A molecular multi-qubit model system for quantum computing

Molecules could make useful systems for quantum computers, but they must contain individually addressable, interacting quantum bit centers. In the journal Angewandte Chemie, a team of researchers has now presented a molecular model with three different coupled qubit centers. As each center is spectroscopically addressable, quantum information processing (QIP) algorithms could be developed for this molecular multi-qubit system for the first time, the team says.

Computers compute using bits, while quantum computers use quantum bits (or qubits for short). While a conventional bit can only represent 0 or 1, a qubit can store two states at the same time. These superimposed states mean that a quantum computer can carry out parallel calculations, and if it uses a number of qubits, it has the potential to be much faster than a standard computer.

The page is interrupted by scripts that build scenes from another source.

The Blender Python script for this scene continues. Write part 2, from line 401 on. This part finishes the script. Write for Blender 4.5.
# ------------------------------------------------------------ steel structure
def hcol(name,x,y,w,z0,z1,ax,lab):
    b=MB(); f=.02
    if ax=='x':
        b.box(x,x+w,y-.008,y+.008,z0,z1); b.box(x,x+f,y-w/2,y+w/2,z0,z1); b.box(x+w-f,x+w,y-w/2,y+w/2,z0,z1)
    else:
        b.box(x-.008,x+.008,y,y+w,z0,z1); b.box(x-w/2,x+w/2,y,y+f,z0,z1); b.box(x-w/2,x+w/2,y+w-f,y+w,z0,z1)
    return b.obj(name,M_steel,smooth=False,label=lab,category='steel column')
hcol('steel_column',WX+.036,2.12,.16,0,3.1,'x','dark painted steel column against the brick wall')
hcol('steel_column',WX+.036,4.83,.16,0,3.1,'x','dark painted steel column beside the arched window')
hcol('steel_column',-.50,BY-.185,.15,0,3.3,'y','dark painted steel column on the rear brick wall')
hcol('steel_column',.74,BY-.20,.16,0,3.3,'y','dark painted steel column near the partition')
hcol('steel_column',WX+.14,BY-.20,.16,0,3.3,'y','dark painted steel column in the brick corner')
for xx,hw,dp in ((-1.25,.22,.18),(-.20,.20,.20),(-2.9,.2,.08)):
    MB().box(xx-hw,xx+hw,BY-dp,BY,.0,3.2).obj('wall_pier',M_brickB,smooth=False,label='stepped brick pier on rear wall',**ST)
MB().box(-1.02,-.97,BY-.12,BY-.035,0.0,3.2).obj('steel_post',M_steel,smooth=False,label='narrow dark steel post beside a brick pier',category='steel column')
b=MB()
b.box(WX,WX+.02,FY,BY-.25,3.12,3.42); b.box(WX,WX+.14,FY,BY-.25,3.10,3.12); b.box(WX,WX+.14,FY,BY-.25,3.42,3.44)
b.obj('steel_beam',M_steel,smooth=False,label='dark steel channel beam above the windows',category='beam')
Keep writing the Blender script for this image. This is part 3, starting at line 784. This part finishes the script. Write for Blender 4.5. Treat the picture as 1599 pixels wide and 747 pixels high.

However, in order for the quantum computer to perform these calculations, it must be able to evaluate and manipulate the multi-qubit information. The research teams of Alice Bowen and Richard Winpenny, University of Manchester, UK, and their colleagues have now produced a molecular model system with several separate qubit units, which can be spectroscopically detected and the states of which can be switched by interacting with one another.

“In our proposed molecular system, unpaired electrons instead of atoms or photons form the basis of the qubit centers,” Bowen explains. “Electrons have a property known as spin. As the spin assumes two superimposable quantum states, molecules containing several electron spin systems may be of use as potential multi-qubit systems for quantum computing.”

For their molecule (containing a copper ion complex, a ring formed of seven chromium ions and a nickel ion, and a nitroxide unit), the team observed characteristic signals for each qubit center in the electron paramagnetic resonance (EPR) spectrum. “The results presented prove that individual qubit units could be addressed independently and controllably—a vital prerequisite for using multi-qubit systems in quantum computing—using EPR,” Bowen says.

Compared to the systems currently used, such molecular multi-qubit systems could offer some advantages. To date, qubit systems have mainly been produced by superconducting circuits or from individual atoms or photons, which need extensive cooling. Molecular systems could afford the advantage of containing multiple qubit units, which can be easily changed and reconfigured by chemical synthesis. They could also be run at higher temperatures. This poses the chance to make quantum computing cheaper.